İHD Mersin Şube Başkanı Ali Tanrıverdi de bir heyet kurarak olayla ilgili inceleme yaptıklarını söyledi. İncelemede, olayın, polisin kovaladığı çocukları korumaya çalışan babaya karşı bir saldırı olduğunun tesbit edildiğini ifade eden Tanrıverdi, “Görgü tanıklarının ifadelerine göre, polisin hedef alarak saldırıda bulunduğu kanaatine vardık. Gerçekten birileri bu kentte geçmişte olduğu gibi bir şeyler yapmaya çalışıyor. Barış ve kardeşlik içinde yaşaması gereken halklar karşı karşıya getirilmeye çalışılıyor” diye konuştu.Emniyet önce ‘seken mermi’ dedi ancak...

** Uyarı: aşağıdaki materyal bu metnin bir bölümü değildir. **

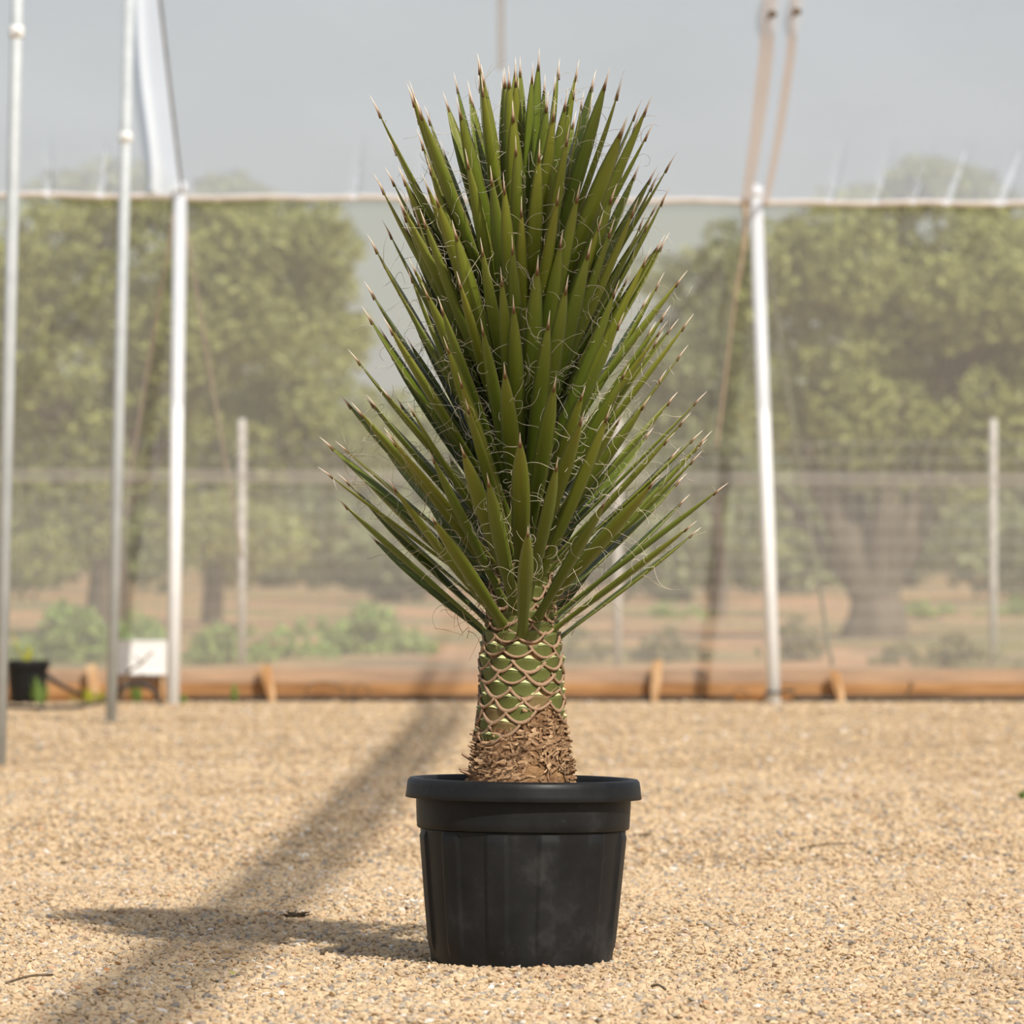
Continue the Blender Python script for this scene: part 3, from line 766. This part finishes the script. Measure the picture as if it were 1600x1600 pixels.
# leaf bases left on the trunk
def scale_meshes():
    nu, nv = 9, 5; vs = []; fs = []
    zlow = lambda u: -.34 * (1 - u * u)
    zup = lambda u: .16 * (1 - u * u) + .02
    bul = lambda u, v: .26 * (1 - abs(u) ** 1.4) * (.25 + .75 * v ** 1.4)
    for j in range(nv):
        for i in range(nu):
            u = -1 + 2 * i / (nu - 1); v = j / (nv - 1)
            vs.append((u * .52, bul(u, v), zlow(u) + (zup(u) - zlow(u)) * v))
    # closing strip back into the trunk
    for i in range(nu):
        u = -1 + 2 * i / (nu - 1); vs.append((u * .5, -.06, zup(u) + .05))
    for j in range(nv):
        for i in range(nu - 1): fs.append((j * nu + i, j * nu + i + 1, (j + 1) * nu + i + 1, (j + 1) * nu + i))
    me1 = bpy.data.meshes.new('leaf_base'); me1.from_pydata(vs, [], fs); me1.materials.append(M['scale']); me1.shade_smooth()
    vs = []; fs = []; n = 8
    for i in range(n + 1):
        u = -.46 + .92 * i / n; q = 1 - (u / .46) ** 2
        vs += [(u * .52, bul(u, 1) + .012, zup(u) - .01), (u * .50, max(.0, bul(u, 1) * .35), zup(u) + .15 * q)]
    for i in range(n): fs.append((2 * i, 2 * i + 2, 2 * i + 3, 2 * i + 1))
    me2 = bpy.data.meshes.new('cut_face'); me2.from_pydata(vs, [], fs); me2.materials.append(M['cut']); me2.shade_smooth()
    mb = MB(); pts = []; rr = []
    for i in range(13):
        u = -1.12 + 2.24 * i / 12
        pts.append((u * .52, .07 + .05 * max(0, 1 - u * u), zlow(u) - .03 if abs(u) < 1 else zlow(1) - .03 + (abs(u) - 1) * .6)); rr.append(.072 * (1.1 - .35 * abs(u)))
    mb.tube(pts, rr, 6)
    me3 = bpy.data.meshes.new('bark_rim'); me3.from_pydata(mb.v, [], mb.f); me3.materials.append(M['brim']); me3.shade_smooth()
    return me1, me2, me3
SM = scale_meshes()
M['scale_dry'] = simple('dry_leaf_base', (.14, .10, .035), (.27, .19, .08), 60, .7)
SMB = SM[0].copy(); SMB.materials.clear(); SMB.materials.append(M['scale_dry'])
NA = 9
rows = []
y = 1168.0; r_i = 0
while y > 850:
    rows.append((y, r_i)); y -= 19.5 if y > 1000 else 17.5; r_i += 1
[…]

Mersin Emniyet Müdürü Arif Öksüz ise, olayda şu ana kadar ateşli silah kullanıldığına dair bir bulguya rastlanılmadığını söyledi. İddiaları çok yönlü olarak titiz bir şekilde soruşturduklarını belirten Öksüz, korsan gösterilerin yaşandığı bölgede olayın, seken bir plastik merminin isabet etmesi sonucu meydana gelmiş olabileceğini kaydetti. Olayın soruşturma aşamasında olduğunu ifada eden Öksüz, gerçeklerin ortaya çıkacağını vurguladı. Bu açıklamanın ardından aile ve avukatları adliyeye giderek polisler hakkında suç duyurusunda bulundu.Kızı üç polisi teşhis ettiAile suç duyurusunda bulunurken çok önemli bir gelişme yaşandı. Mersin Emniyeti, gösteriye müdahale eden polis ekibinde oldukları belirtilen sekiz çevik kuvvet polisini adliyeye getirerek görgü tanıklarıyla yüzleştirdi. Babası gözlerinin önünde vurulan 18 yaşındaki Dilan Borak, kendisine gösterilen sekiz polisten üçünün evi basanlar olduğunu söyledi. Genç kızın teşhis ettiği polisler arasında silahı ateşleyen polisin de olduğu öğrenildi.